Your goal: Go through the material and tally the lines containing the string "scene". Give the total alone.

Data block:
────
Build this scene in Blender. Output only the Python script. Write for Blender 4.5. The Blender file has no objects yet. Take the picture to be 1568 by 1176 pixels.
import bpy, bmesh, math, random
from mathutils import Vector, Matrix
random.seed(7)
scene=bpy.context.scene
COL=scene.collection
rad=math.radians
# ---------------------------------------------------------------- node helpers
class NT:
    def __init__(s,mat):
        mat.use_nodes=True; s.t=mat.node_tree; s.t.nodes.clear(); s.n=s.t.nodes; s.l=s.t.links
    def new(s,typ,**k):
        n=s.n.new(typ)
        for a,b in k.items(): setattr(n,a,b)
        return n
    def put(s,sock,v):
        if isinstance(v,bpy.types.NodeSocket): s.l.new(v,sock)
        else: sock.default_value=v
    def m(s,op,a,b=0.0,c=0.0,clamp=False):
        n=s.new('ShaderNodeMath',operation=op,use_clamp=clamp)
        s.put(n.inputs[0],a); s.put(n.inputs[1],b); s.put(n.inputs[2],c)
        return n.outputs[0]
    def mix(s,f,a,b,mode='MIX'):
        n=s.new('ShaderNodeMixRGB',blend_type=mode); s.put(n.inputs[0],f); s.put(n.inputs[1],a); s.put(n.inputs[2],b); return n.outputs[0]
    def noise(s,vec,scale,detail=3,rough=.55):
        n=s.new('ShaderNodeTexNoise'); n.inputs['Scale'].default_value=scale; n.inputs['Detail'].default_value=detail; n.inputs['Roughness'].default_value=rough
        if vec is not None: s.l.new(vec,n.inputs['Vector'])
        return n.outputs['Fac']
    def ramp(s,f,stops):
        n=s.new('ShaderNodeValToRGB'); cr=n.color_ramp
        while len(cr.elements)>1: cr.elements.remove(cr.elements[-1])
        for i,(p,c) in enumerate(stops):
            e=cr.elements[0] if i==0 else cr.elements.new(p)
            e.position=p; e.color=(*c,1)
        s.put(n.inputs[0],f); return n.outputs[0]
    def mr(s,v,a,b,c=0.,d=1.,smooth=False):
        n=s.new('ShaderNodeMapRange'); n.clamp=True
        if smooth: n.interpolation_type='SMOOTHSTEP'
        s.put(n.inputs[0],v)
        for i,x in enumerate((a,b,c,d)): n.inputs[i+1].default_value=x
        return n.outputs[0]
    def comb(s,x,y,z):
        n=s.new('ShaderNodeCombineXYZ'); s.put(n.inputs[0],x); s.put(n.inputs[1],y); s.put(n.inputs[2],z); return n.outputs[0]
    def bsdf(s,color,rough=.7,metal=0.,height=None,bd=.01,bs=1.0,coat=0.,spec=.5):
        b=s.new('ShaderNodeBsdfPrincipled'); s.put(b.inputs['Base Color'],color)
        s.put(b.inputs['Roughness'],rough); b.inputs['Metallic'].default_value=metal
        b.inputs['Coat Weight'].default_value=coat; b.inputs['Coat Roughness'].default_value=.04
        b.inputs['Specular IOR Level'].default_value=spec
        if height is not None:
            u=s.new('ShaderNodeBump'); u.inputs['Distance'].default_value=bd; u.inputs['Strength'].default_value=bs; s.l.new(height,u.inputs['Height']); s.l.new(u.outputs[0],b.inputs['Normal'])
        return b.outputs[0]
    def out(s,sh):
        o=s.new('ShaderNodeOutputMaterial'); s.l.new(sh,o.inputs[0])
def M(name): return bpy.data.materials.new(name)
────
Correct answer: 3